I was recently asked by a family-member to look for a decent study-laptop for my sister. I'll admit I was kind of thrilled. I was playing around with the idea of finding a low-budget laptop, with decent specifications. Having done a machine-architecture report for school (x86/x64) last year, I had become thoroughly aware of what AMD has been doing lately.
I have always been a fan of AMD. Mainly because of their support for hardware-hacking (NOTE: this voids any warranty) and / or chip overclocking (in many cases also voids any warranty), and their clever innovation of techniques (amd64/APUs). And last but not least, their open and full support of FOSS.
In my report, I wrote about AMDs budget-line processors; the "Fusion" C-series and E-series, direct competitors to Intels "Atom" budget-line processors. In fact, the C-chips match similar Atom-chips in both TDP (Thermal Design Power) and clock-frequency (GHz). Whereas the E-series is higher clocked, resulting in a higher TDP, but also making it more similar to an Atom-chip system paired with a dedicated GPU (e.g. ION2).
My sisters computing-needs do not require massive number-crunching abilities, but it shouldn't be sluggish in operation either, so I went for the high-end mobile-solution: AMD E-450 (codename: Zacate) APU (Accelerated Processing Unit) used in a 13,3" LED-screen Asus model U32U laptop with 4GB DDR3 RAM.
The AMD E-450 is a 64-bit dual-core ("Bobcat" low-power x86-cores @ 1,65GHz) processor with an integrated Radeon HD 6320 GPU on the same die (which AMD markets as a so-called APU-chip), with a total TDP of 18 watts.
(The basic idea behind this type of system, is that: the stripped, low-power x86-cores (x2) does most of the general-purpose processing, but, hands over floating-point unit calulations to the GPU-cores on the same die, thereby eliminating both process load-balancing and CPU-GPU inter-communication delays.)
Asus product-link:
https://www.asus.com/Notebooks_Ultrabooks/U32U/
First boot took a few minutes, Windows always does at "first-boot".
Installing Microsoft Office 2010 (with the help of an external USB 2.0 CD-ROM drive) actually didn't take all that long, and it ran like a dream.
This was my first ultrabook-like experience, and I must say, I am impressed :-) I want one! Strictly speaking, the U32U does not fit the ultrabook-specification (being an Intel-trademark, and the U32U being AMD-based).

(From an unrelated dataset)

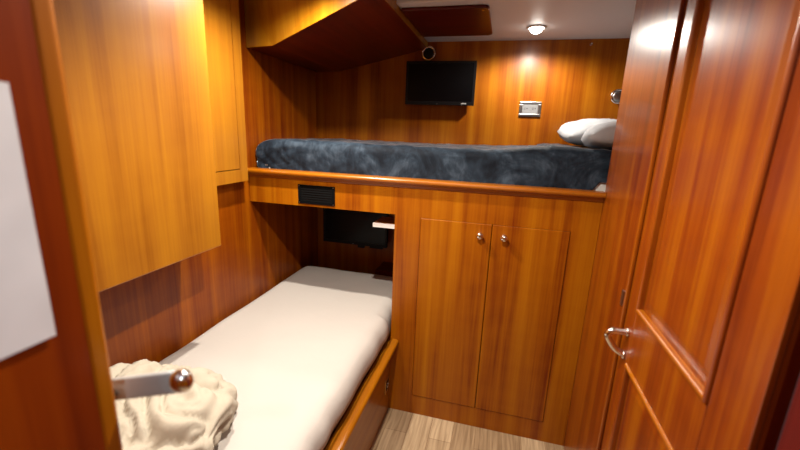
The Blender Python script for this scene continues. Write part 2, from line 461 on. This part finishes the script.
# ledge: rounded nosing over a small cove
pr = [(1.86, ZT), (1.798, ZT), (1.797, 1.2635)]
pr = [(1.835, 1.250), (1.799, 1.250), (1.797, 1.254), (1.795, 1.262), (1.789, 1.267), (1.779, 1.270)]
for k in range(9):
    a = math.radians(-90 - 180 * k / 8); pr.append((1.779 + .0125 * math.cos(a), 1.2825 + .0125 * math.sin(a)))
pr += [(1.835, 1.295)]
bm = bmesh.new()
lo = [(max(y, 1.8205) if z < 1.262 and y > 1.80 else y, z) for y, z in pr]
pr2 = [(FY - .0005, 1.250)] + pr[2:-1] + [(1.835, 1.295), (1.835, 1.2625), (FY - .0005, 1.2625)]
prism(pr2, 'x', XL + .002, XR - .001, bm)
o = link('ledge', bm, WX, t)
for p in o.data.polygons: p.use_smooth = False
link('platform', box(XL + .002, .999, FY + .021, YB - .001, 1.20, 1.235), W, t)
link('side_panel', box(-.469, -.451, FY + .021, YB - .001, .001, 1.199), W, t)

# ---------------------------------------------------------------- black vent / control panel under the ledge
t = thing('air_vent', (-.912, FY, 1.128), 'black rectangular louvred vent set in the wooden panel under the upper bunk', 'vent')
vx0, vx1, vz0, vz1 = -1.014, -.808, 1.128, 1.227
bm = bmesh.new()
box(vx0, vx1, FY - .006, FY - .0003, vz0, vz0 + .012, bm); box(vx0, vx1, FY - .006, FY - .0003, vz1 - .012, vz1, bm)
box(vx0, vx0 + .014, FY - .006, FY - .0003, vz0 + .012, vz1 - .012, bm); box(vx1 - .014, vx1, FY - .006, FY - .0003, vz0 + .012, vz1 - .012, bm)
link('frame', bm, SLAT, t)
link('backing', box(vx0 + .014, vx1 - .014, FY - .0015, FY - .0003, vz0 + .012, vz1 - .012), SLOT, t)
for k in range(6):
    z = vz0 + .0185 + k * .0122
    bm = prism([(FY - .0060, z - .004), (FY - .0050, z - .0045), (FY - .0018, z + .003), (FY - .0028, z + .0035)], 'x', vx0 + .0145, vx1 - .0145)
    link('slat', bm, SLAT, t)
for x in (vx0 + .007, vx1 - .007):
    for z in (vz0 + .006, vz1 - .006):
        link('screw', cyl((x, FY - .0066, z), .003, .0012, 'y', seg=12), STEEL, t)

# ---------------------------------------------------------------- lower berth
t = thing('lower_berth', (-.9, 1.4, 0), 'low wooden berth frame with a rounded side rail beside the floor', 'berth')
link('side_board', box(-.506, -.486, .26, FY - .002, .001, .4145), WY, t)
pts = []
for k in range(9):
    a = math.radians(180 * k / 8); pts.append((-.4645 + .0235 * math.cos(a), .4225 + .014 * math.sin(a)))
pts += [(-.488, .4150), (-.441, .4150)]
link('rail_cap', prism(pts, 'y', .26, FY - .002), WY, t)
bm = box(XL + .002, -.507, .26, 2.40, .330, .362)
box(-.507, -.472, FY + .022, 2.40, .330, .362, bm)
link('platform', bm, W, t)
link('end_block', box(-.78, -.471, 2.405, YB - .002, .40, .575), WR, t, bevel=.003)
# flush latch on the board (outer face x = -.486)
bm = box(-.4859, -.4825, 1.716, 1.780, .142, .228)
la = link('flush_latch', bm, BRASS, t, bevel=.001)
link('recess', box(-.4824, -.4819, 1.728, 1.770, .158, .212), SLOT, la)
link('thumb_ring', tube([(-.4805, 1.749 + .012 * math.cos(a), .185 + .016 * math.sin(a)) for a in [2 * math.pi * k / 16 for k in range(17)]], .0018, seg=8), CHROME, la, smooth=True)

def cushion(x0, x1, y0, y1, z0, z1, r, nx, ny, fz=None, edge=None):
    """soft slab: superelliptic edge rounding, closed mesh; fz(x,y,side)->dz ; edge(x,y,z)->Vector"""
    bm = bmesh.new()
    bmesh.ops.create_cube(bm, size=2)
    import itertools
    bm.free(); bm = bmesh.new()
    # grids of the six faces, on a unit cube, then rounded
    nz = 8
    vs = {}
    def key(i, j, k): return (i, j, k)
    def V(i, j, k):
        if (i, j, k) not in vs:
            x = x0 + (x1 - x0) * i / nx; y = y0 + (y1 - y0) * j / ny; z = z0 + (z1 - z0) * k / nz
            c = Vector((min(max(x, x0 + r), x1 - r), min(max(y, y0 + r), y1 - r), min(max(z, z0 + r), z1 - r)))
            d = Vector((x, y, z)) - c
            if d.length > 1e-9:
                m = max(abs(d.x), abs(d.y), abs(d.z)); d = d.normalized() * m
            p = c + d
            if fz: p.z += fz(p.x, p.y) * (p.z - z0) / (z1 - z0)
            if edge: p += edge(p)
            vs[i, j, k] = bm.verts.new(p)
        return vs[i, j, k]
    for i in range(nx):
        for j in range(ny):
            for k in (0, nz): bm.faces.new([V(i, j, k), V(i + 1, j, k), V(i + 1, j + 1, k), V(i, j + 1, k)])
    for i in range(nx):
        for k in range(nz):
            for j in (0, ny): bm.faces.new([V(i, j, k), V(i + 1, j, k), V(i + 1, j, k + 1), V(i, j, k + 1)])
    for j in range(ny):
        for k in range(nz):
            for i in (0, nx): bm.faces.new([V(i, j, k), V(i, j + 1, k), V(i, j + 1, k + 1), V(i, j, k + 1)])
    return bm

def low_f(x, y):
    d = .005 * fbm((x, y, 0), 3.0, 3)
    if x > -.72: d -= .004 * ((x + .72) / .22) ** 2
    return d
def low_e(p):
    # gathers along the side next to the rail
    w = max(0, (p.x + .60) / .11)
    bulge = .021 * max(0, min(1, (p.z - .437) / .02)) * max(0, min(1, (p.x + .62) / .08)) * (1 if p.y < 1.78 else 0)
    return Vector((bulge - .002 + .0035 * w * math.sin(p.y * 31 + 2.5 * math.sin(p.y * 7)), 0, -.003 * w * abs(math.sin(p.y * 19 + 2 * math.sin(p.y * 5)))))
MX = -.5085
m1 = link('mattress', cushion(XL + .006, MX, .30, 2.385, .364, .574, .075, 70, 150, low_f, low_e), SHEET, smooth=True)
tag(m1, 'lower bunk mattress covered by a smooth cream fitted sheet', 'mattress')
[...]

Personally (speaking as a poweruser), I would probably cram at least 8GB of RAM into the machine afterwards. And replace the 320GB HDD with an SSD for both system-speed and machine-weight. But for my sister, it was perfect! :-)
I might also add that I actually own two machines with Atom-processors, and the E-450 blew them both away on graphics and processing-power.
Edit:
I had to add a total of 8GB DDR3 RAM modules to the machine. She complained that it was getting sluggsish after a period of time. I had apparently not anticipated her usage-patterns good enough. 4GB of RAM was a little weak, especially if you want to run office-suites and similar resource-hogging software.